A question raised by Framing Modernism is the extent to which the aesthetics of photography – the democratic way of seeing afforded by cheaper, more portable cameras – influenced those of the buildings it set out to record. The case of Gardella's dispensary is intriguing. Just as Johann Joachim Winckelmann's mistaken belief that antique marble sculpture had all been white wrote the rules of Neoclassicism – for a century, colour would be seen as a vulgar distraction from purity of form – so photography's monochrome palette left viewers with the impression that Modernism was colourless. To some extent, that belief still holds: witness the squeals of mingled joy and horror that greet the shocking pink structures of the Mexican architect Luis Barragan today. But it is interesting to think that the white-and-grey palette of even so great an architect as Pier Luigi Nervi might have been based, at least in part, on the technical limitations of another medium.

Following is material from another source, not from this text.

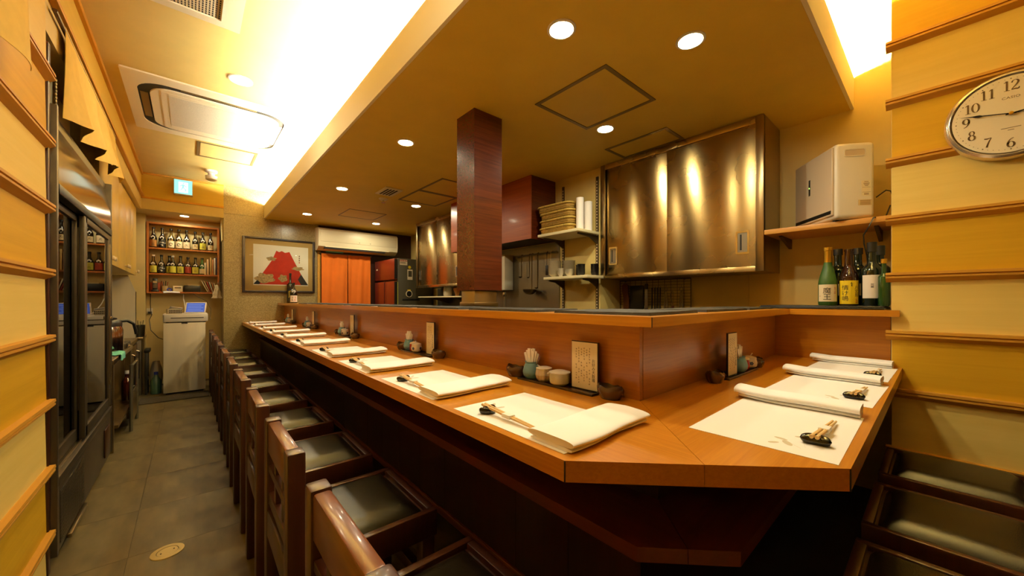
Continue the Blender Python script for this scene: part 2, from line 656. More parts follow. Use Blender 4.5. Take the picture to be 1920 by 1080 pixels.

The second part of the show deals with Italian architecture after the Second World War, when the link between camera and building is clear to see. The dramatic underlighting and heroic ordinariness of an anonymous shot of the Cinema Altino in Padua, designed by Quirino de Giorgio and opened in 1951, echoes the look of the Neorealist films playing inside. So, too, does the building's style. Still camera and movie camera are clearly in league, with architecture as their subordinate. Sometimes, the ganging-up of lens and building takes a different form. In Vittorio de Sica's 1953 film, Stazione Termini, the titular Terminal Station's concrete ticket hall acted the movie's stars – Jennifer Jones and Montgomery Clift – off the screen.

But it is the first part of this show that really intrigues, with its suggestion of the newness not just of Italian architecture and photography, but of the compact between them. Here is an exuberant world, exuberantly seen – as you wander through the Estorick's galleries, you find yourself wishing you'd been there. And then dark passages appear among the white.

The sign on that elegant pavilion reads, on inspection, Casa del Fascio (Fascist House); the pavilion is in Eritrea, Italy's brutalised colony. The seaside colonia for workers' children near Pisa – so handsome, so idealistic! – is named for Rosa Maltoni Mussolini, Il Duce's mother. That chic structure in Milan by Ernesto Rogers, cousin of Richard, is a memorial to Italy's deported Jews, among them Rogers' architectural partner, Gian Luigi Banfi, who perished, at 35, in Mauthausen. So, too, did Giuseppe Pagano, Jew, architect, pilot and editor of the hugely influential Casabella magazine. Pagano's vertiginous shot of the 1940 stadium in Florence is full of a flyer's excitement at the promise of the new and Modern; a promise which – like Pagano himself – would soon fall, tragically, to earth.